Since I'm not spending so much time here anyway - I'll offer you one extra chance to engage in this discussion politely. You say,
Quote:
Bingo—and that’s why nonhuman, non-sentient creatures, that actually are automatons of a sort, don’t truly consider such questions.
Nonhuman, non-sentient creatures don't consider such questions because their minds are not designed with an adaptive ability to conceptualize. Our ability to do that does not relieve us from emotional motives for our behavior, it only adds another input to the emotional weighing mechanism. However, conceptualizing and human reason has its faults as well. The emotional forces it produces are not always based on good logic or adequate data - and, we use it as often as not to logically justify the particular non-intellectual emotional signals that we'd prefer to follow. Much like proponents of ID do these days in their far-fetched arguments to insert a soul into the human mind.
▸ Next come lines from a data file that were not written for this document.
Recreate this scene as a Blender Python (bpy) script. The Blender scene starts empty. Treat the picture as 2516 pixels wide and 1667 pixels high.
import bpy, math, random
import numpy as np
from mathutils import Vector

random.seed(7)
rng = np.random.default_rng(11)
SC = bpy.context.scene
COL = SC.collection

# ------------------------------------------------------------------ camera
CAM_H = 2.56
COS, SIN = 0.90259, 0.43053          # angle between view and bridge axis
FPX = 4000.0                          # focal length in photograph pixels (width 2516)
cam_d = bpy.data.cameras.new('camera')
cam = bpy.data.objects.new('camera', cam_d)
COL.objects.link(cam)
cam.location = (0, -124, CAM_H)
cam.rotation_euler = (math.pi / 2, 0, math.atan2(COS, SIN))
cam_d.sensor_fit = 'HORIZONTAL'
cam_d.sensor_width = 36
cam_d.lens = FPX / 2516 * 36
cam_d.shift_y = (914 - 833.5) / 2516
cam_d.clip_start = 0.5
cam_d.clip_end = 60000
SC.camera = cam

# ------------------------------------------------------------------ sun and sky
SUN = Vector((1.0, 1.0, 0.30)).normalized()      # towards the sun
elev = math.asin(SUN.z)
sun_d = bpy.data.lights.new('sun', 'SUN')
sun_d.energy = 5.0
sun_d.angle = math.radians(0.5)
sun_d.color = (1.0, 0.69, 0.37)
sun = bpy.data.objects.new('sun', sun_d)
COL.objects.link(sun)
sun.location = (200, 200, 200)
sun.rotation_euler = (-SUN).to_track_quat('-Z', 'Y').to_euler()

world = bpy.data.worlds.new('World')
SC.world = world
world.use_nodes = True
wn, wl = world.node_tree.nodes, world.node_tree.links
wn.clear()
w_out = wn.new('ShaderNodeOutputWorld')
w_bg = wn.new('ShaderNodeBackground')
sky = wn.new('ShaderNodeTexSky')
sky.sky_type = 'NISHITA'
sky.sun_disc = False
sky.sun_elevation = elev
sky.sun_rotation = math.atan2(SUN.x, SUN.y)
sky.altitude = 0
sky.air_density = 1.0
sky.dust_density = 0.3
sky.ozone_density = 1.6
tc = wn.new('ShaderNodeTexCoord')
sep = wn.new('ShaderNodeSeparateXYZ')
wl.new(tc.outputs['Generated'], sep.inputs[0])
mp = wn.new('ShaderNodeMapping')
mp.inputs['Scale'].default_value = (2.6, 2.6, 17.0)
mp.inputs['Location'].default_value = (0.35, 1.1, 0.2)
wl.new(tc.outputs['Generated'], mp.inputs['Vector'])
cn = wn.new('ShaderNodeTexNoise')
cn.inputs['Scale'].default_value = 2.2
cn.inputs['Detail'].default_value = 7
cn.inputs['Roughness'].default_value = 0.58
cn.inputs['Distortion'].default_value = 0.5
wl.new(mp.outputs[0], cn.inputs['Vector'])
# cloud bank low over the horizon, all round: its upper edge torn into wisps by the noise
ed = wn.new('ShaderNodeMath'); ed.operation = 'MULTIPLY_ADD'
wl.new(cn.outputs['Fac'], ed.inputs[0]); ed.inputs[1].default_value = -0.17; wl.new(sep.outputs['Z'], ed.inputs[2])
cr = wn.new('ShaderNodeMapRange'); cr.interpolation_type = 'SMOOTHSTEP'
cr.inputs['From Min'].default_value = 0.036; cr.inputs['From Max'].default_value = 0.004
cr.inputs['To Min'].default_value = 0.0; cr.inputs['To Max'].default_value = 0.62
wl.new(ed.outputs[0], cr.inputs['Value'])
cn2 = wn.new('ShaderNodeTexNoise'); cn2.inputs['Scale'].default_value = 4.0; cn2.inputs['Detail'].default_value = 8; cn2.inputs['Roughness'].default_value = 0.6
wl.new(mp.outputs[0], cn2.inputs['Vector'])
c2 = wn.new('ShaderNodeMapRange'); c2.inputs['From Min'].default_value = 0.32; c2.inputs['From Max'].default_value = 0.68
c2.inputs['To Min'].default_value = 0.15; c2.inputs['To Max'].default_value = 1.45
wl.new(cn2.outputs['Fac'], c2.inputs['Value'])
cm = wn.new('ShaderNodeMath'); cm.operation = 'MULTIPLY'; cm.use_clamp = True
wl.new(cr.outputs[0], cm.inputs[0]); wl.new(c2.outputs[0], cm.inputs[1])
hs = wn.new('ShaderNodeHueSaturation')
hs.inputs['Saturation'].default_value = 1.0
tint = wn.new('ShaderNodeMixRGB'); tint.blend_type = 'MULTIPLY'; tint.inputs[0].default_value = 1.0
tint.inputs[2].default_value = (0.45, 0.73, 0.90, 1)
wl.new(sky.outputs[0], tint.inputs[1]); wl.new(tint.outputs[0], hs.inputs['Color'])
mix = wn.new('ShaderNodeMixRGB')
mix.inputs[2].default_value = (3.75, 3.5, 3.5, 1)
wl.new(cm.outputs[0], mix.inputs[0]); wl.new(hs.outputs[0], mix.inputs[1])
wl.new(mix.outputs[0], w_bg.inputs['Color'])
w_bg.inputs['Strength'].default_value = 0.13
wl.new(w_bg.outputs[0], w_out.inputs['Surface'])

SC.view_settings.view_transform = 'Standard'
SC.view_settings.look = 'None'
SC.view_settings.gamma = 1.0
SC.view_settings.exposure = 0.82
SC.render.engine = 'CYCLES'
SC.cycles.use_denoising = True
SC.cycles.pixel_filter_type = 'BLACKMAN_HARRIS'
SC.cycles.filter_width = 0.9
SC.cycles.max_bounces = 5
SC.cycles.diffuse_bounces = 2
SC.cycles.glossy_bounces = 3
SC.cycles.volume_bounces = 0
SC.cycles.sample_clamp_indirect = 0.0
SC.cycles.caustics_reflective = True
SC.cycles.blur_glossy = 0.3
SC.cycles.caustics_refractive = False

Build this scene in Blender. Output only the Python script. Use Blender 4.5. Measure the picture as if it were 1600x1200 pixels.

When you say, "Nonsense", you are expressing an emotional response to my post. It is a borderline insult. It ususally signals stronger insults to follow in your posts. It is one example of what makes a discussion with you so useless, from my perspective.

When you say,
Quote:
I’d guess that it’s your own belief in chance/randomness that compels you to see and interpret things as you do—that we humans are merely creatures “driven by emotion to do what we do . . . driven to seek an emotional payoff for it.
I don't have a belief in randomness - except perhaps as a way to characterize the mutations that allow evolution to try many different designs and problem solutions as a species evolves. If that's what you mean, you are conflating proximate and non-proximate causation when you say that I believe that animal behavior is random - a high-school level debating tactic. (Note that this last phrase is emotionally driven. My emotions are aroused whenever someone tries to insert religious dogma into a scientific discussion.)

Animal behavior is not random. It is the result of seeking specific emotional payoffs - the ones each species is designed to seek by its nature. If it were random then there would be no canine or feline or human nature, different from the others.

When you say
Quote:
And that’s why one can never attach any meaning or significance to whatever you, MM, happen to believe or say here, since, as you declare and believe, you’re merely a creature “driven by emotion to do what we do . . . driven to seek an emotional payoff for it.” Hello?
. . . we find the expected emotionally driven escalation in insults. Here, there is no attempt whatsoever to engage the substance of my post with that objective reasonableness that you claim is the higher human condition. Instead, you respond on a purely emotional level. This is obviously caused by the fact that your strong beliefs about a place for God in the human soul have been questioned by my premise.

You confirm this completely when you say,
Quote:
(Although I find your incessant allusions to “God,” while mostly irrelevant and mildly annoying, somewhat amusing, and perhaps a bit revealing.)
. . . you provide a revealing description not of the scientific reasonableness (or not) of my premise but a description of how my premise makes you feel, emotionally.

I suspect that pointing this out and questioning the sincerety of your motives will make you even more angry and therefore this thread is probably at an end as far as you and I are concerned. Que lastima.